Novamente nos valemos de registros fotográficos e iconográficos para atestar que a riqueza dos aperos acompanhou os gaúchos no Paraguai, depois nas revoluções de 93, 23, 24 e depois… Sumiu, ou melhor dizendo, minguou. Esse hiato na cultura gaúcha ainda não é totalmente compreendido. Muitos alegam que a vitória aliada na 2ª Guerra Mundial afirmou a supremacia dos Estados Unidos no mundo, com um boom econômico no pós-guerra e uma superexposição do “estilo americano” no rádio, revistas e cinemas.
Seria este o único motivo para um quase desaparecimento da arte da prataria aqui no nosso Estado? Difícil responder, mas o fato é que essa importante arte, arraigada na cultura gaúcha, diferente da Argentina, chegou agonizante ao fim do século XX.
Mas uma arte tão nobre e com tanta história, não morre facilmente. O grande Atahualpa Yupanqui, em Destino del Canto, escreveu: “Ninguna fuerza abatirá tus sueños, Porque ellos se nutren con su propria luz”.
Raul Sartor Filho é um destes elegidos, como bem assinala o poeta argentino. De um sonho, de uma luz, nasceu em Bento Gonçalves, em 2017, a Escola de Artes Santo Elói. E nada é por acaso. Nos primeiros dois anos, passaram pela redentora escola, mais de vinte alunos. São novos profissionais, apaixonados pelo ofício, que oferecem, como no passado, seu trabalho e conhecimento para “vestir” e adornar o mesmo ídolo de antes.
Nesse período de funcionamento, a produção individual dos alunos gerou, a cada novo trabalho, uma quantidade de limalha, que são restos de prata contaminadas com outros metais. O que fazer com esse material? Passando por um processo de purificação, para isolar o metal precioso, essa limalha readquire a pureza inicial. Torna-se matéria prima. Penso que as boas atitudes merecem, sempre, serem reconhecidas. Por unanimidade, todos os alunos doaram suas limalhas para a confecção de novas peças.
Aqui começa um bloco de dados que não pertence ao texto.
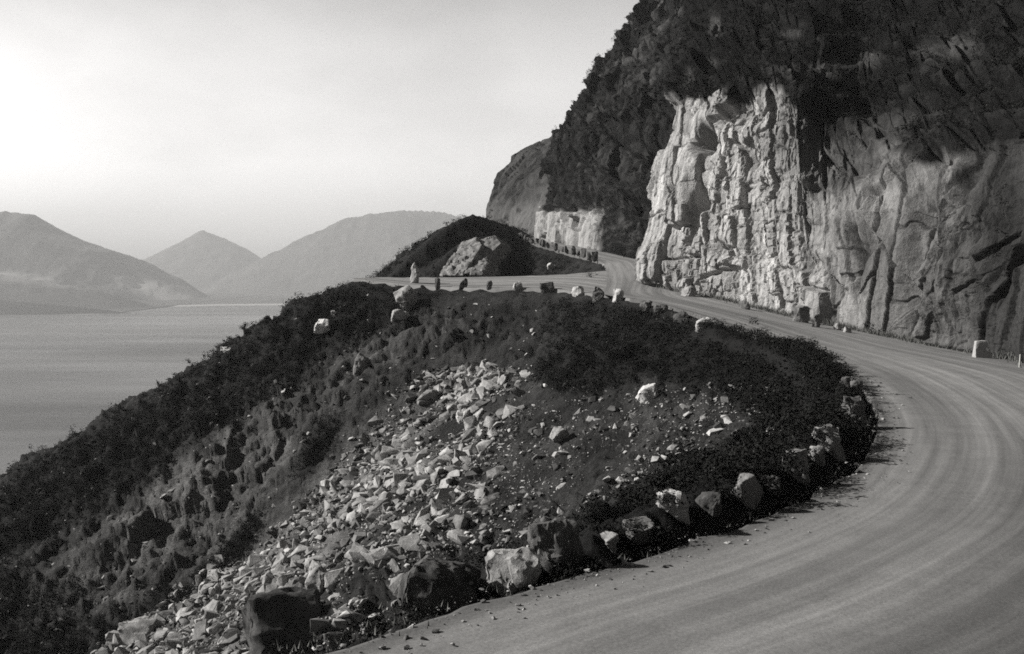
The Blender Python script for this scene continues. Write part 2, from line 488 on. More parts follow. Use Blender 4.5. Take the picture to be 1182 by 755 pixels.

Foram cerca de 300 gramas de prata, que ganharam pelas mãos do Mestre Raul, novos contornos. As três peças produzidas estarão disponíveis para apreciação no espaço cultural da ABCCC durante a Expointer e no 2° Encontro Internacional de Prateiros, importante encontro promovido pela escola, que vai acontecer entre os dias 10 e 13 de outubro, em Bento Gonçalves. E mais, o valor obtido pela venda das novas obras será revertido para entidades beneficentes.
Com o perdão da redundância, vivemos um novo Renascimento da prataria gaúcha!